Archive for July, 2012

July 9, 2012

WTFPL

Changed my license to WTFPL, thought it would be more fun.

July 2, 2012

Post-Modern Dramaturgy

This post has been neglected and unpublished since May 20th 2012,

Dramaturgy has, in a sense, evolved. From the theatre stage to the live studio. A pretentious art house TV serial if you will. A much gritty remix from the likes of 90’s Friends or the currently popular How I Met Your Mother, in which the supporting characters are cut out from time to time, and very much replaceable. They are after all generic roles. Glitter to what seems a fulfilling and meaningful life, these supporting roles add richness to ones life but are, nonetheless, of no added value to what is considered to be something so fulfilling and meaningful. Contentment of sorts on what we define as our far from drab lives. Subjective colourful additives that we conclude from delusion to state that we live the normative, that we are fine. We are the central characters and most of those unimportant extras are freely added and excluded from our multi-seasonal-high-budget-long-running sitcom/soap.
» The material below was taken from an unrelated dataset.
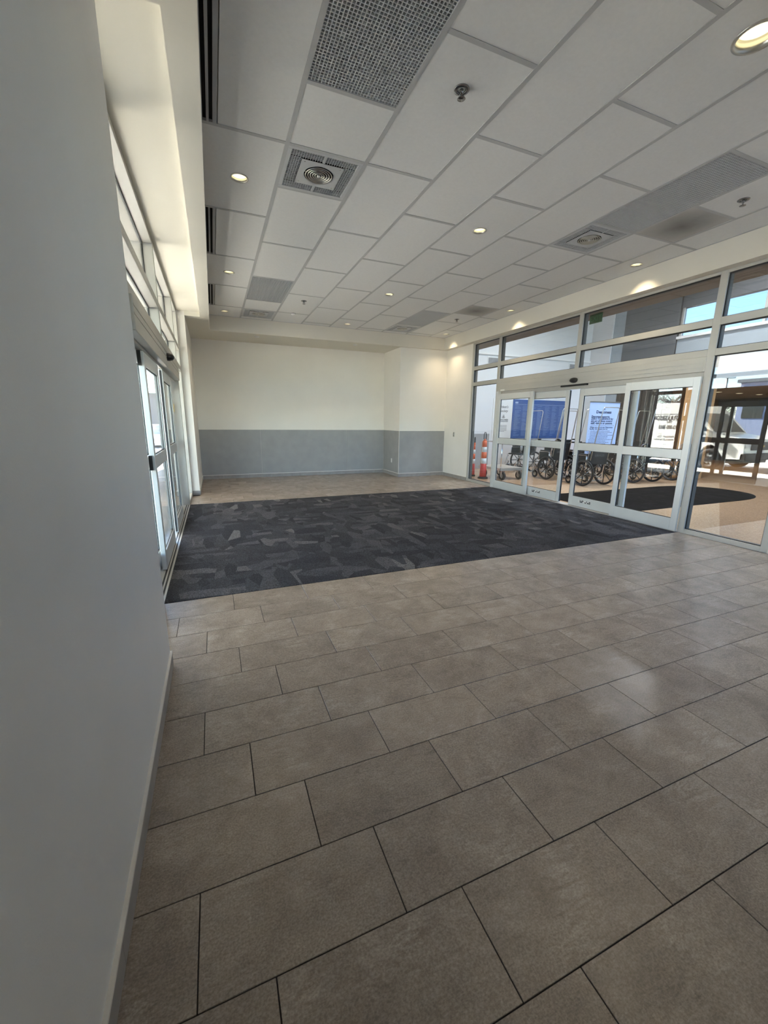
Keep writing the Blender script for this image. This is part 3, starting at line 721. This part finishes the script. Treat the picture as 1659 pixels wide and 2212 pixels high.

A society that adds and rejects social relationships in a routine manner: is life imitating social media or did social media build its foundation on this very fact? We have been selecting our main characters in our sitcom/soap since our first social interaction. This is based on the fact that who we choose or don’t choose to become friends with, how we interact with our siblings, quality on how we involve our parents, who we choose to become our romantic partners, how we interact with authority, etc. Who we surround us with was a choice we made along the way, which started a long time ago. We have a choice to be solitude or outgoing, popular or secluded, fit-in or eccentric, and yet with all those choices, we still can also choose to be noticed or not. The main purpose of a sitcom/soap is to interest viewers on the initial pitch. Some gain an audience, some fail. The difference between real life sitcoms/soaps and television network broadcasts are that even the sitcoms/soaps that don’t gain audience still survive on air (at least as long as the main character stays alive that is). Imagine a sitcom/soap that that spans 20 seasons, filled only with monologues or lack thereof, with this bastard typing on his computer keyboard for years on end  masturbating from time to time in some small community housing in some first world country.

Anyway, the above would be the front stage. What the audience sees, what happens in the backstage, at least in traditional form, are usually reserved for ones own inner thoughts, ranging from the manic to depressive passing through a whole bunch of gradients. The concept of live studio takes this backstage to the audience. We see it a lot in blogs like this one, on twitter, on facebook status, and more recently on path. What the post-modern society delivers is an in your face experience of things we would rather see in the backstage, and not unlike live studio, backstages are somehow set up; scripted bloopers and the like. Re-imaging as a means to be what we want others to perceive: the looking glass self backwards.  Online social media has challenged the whole concept of symbolic interactionism, where the individual does not need the others feedback, hiding behind a virtual wall that protects the individual with random justification.